-- Begin --

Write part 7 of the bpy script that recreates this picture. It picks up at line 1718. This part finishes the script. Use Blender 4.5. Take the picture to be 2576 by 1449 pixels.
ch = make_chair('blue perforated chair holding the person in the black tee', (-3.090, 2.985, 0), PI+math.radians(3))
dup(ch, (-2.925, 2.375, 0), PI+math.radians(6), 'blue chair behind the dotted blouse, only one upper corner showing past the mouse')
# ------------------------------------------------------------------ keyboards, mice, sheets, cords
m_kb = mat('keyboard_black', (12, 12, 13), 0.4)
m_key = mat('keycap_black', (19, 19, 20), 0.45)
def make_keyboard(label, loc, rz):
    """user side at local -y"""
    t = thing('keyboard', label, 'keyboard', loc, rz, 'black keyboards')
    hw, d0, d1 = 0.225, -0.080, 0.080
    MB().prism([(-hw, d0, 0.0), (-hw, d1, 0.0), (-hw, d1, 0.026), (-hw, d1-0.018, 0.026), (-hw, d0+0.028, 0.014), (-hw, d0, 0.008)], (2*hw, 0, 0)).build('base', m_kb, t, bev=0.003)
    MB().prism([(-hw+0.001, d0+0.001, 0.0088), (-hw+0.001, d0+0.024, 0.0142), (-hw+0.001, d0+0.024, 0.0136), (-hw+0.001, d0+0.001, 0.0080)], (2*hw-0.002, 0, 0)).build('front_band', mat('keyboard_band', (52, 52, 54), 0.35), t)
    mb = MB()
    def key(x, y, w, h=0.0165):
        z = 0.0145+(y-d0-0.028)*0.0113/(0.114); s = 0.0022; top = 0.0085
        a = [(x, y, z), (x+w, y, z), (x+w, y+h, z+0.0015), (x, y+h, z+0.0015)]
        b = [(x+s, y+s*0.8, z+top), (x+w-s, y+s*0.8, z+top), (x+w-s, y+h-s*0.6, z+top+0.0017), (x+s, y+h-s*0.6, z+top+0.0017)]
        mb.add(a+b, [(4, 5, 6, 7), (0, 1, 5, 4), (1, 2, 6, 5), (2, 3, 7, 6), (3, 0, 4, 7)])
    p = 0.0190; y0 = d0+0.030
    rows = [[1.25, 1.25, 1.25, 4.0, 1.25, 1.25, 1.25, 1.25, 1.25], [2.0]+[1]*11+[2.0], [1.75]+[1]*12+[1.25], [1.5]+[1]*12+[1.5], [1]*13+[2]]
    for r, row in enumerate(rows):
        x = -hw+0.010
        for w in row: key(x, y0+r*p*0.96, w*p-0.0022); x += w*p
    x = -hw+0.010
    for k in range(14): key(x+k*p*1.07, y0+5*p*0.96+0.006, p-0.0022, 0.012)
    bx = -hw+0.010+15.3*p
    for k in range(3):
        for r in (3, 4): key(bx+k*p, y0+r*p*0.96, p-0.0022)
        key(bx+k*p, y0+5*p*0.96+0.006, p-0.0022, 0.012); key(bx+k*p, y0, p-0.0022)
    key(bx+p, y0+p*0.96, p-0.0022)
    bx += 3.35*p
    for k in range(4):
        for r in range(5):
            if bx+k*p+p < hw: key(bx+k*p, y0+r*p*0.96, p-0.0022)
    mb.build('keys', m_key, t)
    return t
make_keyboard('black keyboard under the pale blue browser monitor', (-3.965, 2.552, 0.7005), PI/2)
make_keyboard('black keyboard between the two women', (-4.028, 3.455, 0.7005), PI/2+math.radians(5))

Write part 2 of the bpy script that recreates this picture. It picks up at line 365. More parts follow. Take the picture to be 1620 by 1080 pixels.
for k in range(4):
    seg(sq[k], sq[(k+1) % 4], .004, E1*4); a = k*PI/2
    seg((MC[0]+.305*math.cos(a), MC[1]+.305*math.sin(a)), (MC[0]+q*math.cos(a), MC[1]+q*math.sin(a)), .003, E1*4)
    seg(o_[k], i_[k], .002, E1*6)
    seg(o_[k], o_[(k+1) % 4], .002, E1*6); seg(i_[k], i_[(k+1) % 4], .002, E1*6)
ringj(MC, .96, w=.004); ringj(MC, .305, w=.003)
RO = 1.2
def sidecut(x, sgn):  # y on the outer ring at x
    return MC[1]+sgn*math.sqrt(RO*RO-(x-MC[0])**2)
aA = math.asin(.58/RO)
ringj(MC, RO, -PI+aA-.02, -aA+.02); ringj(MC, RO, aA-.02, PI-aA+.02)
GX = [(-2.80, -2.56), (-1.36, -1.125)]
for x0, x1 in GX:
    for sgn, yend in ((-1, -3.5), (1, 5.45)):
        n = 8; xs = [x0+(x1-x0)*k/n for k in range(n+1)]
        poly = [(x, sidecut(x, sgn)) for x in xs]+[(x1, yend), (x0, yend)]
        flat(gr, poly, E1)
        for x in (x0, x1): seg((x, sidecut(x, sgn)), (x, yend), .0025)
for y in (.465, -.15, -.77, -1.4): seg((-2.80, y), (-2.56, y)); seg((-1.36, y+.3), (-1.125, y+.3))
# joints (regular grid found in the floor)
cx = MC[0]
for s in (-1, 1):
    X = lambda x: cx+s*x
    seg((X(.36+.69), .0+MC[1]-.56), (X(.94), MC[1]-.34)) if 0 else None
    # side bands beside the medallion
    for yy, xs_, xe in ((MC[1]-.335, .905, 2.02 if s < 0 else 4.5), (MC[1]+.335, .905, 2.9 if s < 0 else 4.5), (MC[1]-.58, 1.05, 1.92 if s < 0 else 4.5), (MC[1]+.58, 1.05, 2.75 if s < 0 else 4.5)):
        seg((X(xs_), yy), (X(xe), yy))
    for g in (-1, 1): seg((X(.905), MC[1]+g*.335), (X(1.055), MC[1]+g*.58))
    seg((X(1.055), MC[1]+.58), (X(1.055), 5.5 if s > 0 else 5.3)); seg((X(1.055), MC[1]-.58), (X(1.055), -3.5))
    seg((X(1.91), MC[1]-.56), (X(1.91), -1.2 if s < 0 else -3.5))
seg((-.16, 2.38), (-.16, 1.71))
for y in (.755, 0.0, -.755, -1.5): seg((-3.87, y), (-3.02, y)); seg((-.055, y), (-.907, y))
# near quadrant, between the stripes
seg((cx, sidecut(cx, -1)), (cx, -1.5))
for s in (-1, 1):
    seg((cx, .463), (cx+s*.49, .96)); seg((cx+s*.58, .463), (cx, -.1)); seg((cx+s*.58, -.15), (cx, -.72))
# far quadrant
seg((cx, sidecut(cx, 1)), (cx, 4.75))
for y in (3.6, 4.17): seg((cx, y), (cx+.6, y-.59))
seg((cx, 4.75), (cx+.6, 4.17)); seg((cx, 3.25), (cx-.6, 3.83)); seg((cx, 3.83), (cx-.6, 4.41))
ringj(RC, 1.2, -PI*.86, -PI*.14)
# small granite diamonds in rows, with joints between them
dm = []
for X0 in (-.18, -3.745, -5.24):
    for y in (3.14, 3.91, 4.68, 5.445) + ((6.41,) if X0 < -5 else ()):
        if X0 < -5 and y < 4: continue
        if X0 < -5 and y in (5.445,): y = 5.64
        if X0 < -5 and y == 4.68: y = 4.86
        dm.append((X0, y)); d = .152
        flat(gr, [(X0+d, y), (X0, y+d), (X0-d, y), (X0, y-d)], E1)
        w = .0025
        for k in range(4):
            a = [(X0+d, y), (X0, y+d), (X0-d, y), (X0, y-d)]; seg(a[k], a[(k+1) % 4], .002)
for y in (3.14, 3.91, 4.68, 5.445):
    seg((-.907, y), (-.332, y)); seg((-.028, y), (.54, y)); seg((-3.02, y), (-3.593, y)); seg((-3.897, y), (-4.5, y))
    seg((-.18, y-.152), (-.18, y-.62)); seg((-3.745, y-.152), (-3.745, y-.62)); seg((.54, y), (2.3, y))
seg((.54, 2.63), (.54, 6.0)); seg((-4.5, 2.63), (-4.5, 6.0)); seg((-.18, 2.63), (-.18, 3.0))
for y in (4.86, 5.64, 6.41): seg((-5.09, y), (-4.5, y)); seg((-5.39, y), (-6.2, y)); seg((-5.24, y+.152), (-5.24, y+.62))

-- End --

TASK BRIEF:
Copy each line above where the string "Write" occurs.

FINISHED ANSWER:
Write part 7 of the bpy script that recreates this picture. It picks up at line 1718. This part finishes the script. Use Blender 4.5. Take the picture to be 2576 by 1449 pixels.
Write part 2 of the bpy script that recreates this picture. It picks up at line 365. More parts follow. Take the picture to be 1620 by 1080 pixels.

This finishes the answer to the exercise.